Some blame the ubiquitous satellite TV channels screening different kinds of shows including films with violent contents, especially those depicting sexual violence against women, for the worsening state of the social scourge. It is, however, a matter of research to find out if such shows or films have really the potential to increase the number and frequency of such criminal assault on women. That apart, it can be said without doubt that it is due to the media that we are now getting more and more aware of this ever-festering wound every society is suffering from.

In Bangladesh, it is only recently that the level of awareness about this social ill has been rising. For in the past, some cases of violence were not even taken cognisance of, let alone considered as a culpable offence. As a consequence, incidents of domestic violence often went unreported as those enjoyed some kind of immunity from the glare of publicity.

With the enactment of a number of laws against women repression, the cases of domestic violence traceable to various social roots including dowry claims have now come within the ambit of law. Similarly, male violence of sexual type against women has also got adequate coverage in the laws enacted by the successive governments.

But the mere existence of laws to bring the offenders to justice is not the only deterrent against the male-inflicted violence on women. Laws can take its due courses only after the offences are committed against the victim. But the law cannot come into action on its own, unless the victim, her family members or any concerned citizen brings the issue to the notice of law. Even after the issue is brought to court, justice is not immediately established. One has to go through the entire procedure of law before the wrong done to the victim is righted. This is but the accepted mode of delivering justice.

Nonetheless, in our society, the victims of violence, especially women, often shrink away from having recourse to law. Here comes the issue of our society's sensitivity to the violence inflicted on women by men. Unlike open societies with advanced democracy, here the very idea of making the subject of rape or any other kind of aggressive male action against women public involves certain amounts of risk. And it is about the honour of the woman concerned in the public eye. Which is why the acts of sexual violence in particular against women often either go unreported or are hardly brought to court for redress. Only the handful of cases that draw any serious media attention may finally see the light of justice.

But what happens to the lives of those victims of male violence after all the publicity over their dishonour and the legal measures taken die down? The media hardly ever keeps track of that other side of the story, if only because those may not carry much value as news items. The irony is even after the wrong done to a woman victim of rape is redressed and well-compensated for through the due process of law, the subject of the wrong done never recovers from the blow she suffered to her social honour. The woman at a stage becomes a liability to the family and society.

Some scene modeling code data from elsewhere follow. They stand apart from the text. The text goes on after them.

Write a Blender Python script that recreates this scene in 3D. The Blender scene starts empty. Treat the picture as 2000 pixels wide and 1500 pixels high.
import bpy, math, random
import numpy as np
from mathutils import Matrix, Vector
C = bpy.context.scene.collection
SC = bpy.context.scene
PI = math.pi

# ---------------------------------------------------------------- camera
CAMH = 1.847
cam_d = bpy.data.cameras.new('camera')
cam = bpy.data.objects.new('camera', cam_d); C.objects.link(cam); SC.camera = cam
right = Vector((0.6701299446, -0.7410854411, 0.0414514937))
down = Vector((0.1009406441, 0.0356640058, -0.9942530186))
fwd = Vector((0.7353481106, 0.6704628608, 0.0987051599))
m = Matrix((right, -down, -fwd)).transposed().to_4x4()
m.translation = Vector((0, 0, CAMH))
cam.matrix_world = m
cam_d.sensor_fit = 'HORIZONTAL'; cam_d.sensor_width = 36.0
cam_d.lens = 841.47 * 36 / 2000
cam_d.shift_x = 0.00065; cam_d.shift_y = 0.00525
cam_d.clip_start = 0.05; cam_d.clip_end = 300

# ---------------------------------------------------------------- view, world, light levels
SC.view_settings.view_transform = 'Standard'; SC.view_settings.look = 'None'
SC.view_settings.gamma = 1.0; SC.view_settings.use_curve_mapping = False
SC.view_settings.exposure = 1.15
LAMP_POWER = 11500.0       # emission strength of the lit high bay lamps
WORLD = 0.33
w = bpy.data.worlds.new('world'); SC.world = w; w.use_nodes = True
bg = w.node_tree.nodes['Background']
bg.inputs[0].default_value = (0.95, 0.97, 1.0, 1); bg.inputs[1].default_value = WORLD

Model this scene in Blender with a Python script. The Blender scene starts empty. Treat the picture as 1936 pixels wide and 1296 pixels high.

The victim, if unmarried, may forever lose the opportunity to be married. And for a married woman, her husband and his family may permanently abandon her.

Here it is the culture and tradition of society that is to blame for the general lack of sensitivity to women victims of violence of every kind. To change the situation, existence of the relevant laws is not enough. The family and social values that dictate our behaviour towards women must undergo transformation before a woman may fight in the court for her honour and rights like her male counterparts. To achieve that end, we would need more than the work of a few urban-based and elitist gender-conscious advocacy groups. In truth, the nature and quality of the politics itself that rule our life has to be transformed lock, stock and barrel.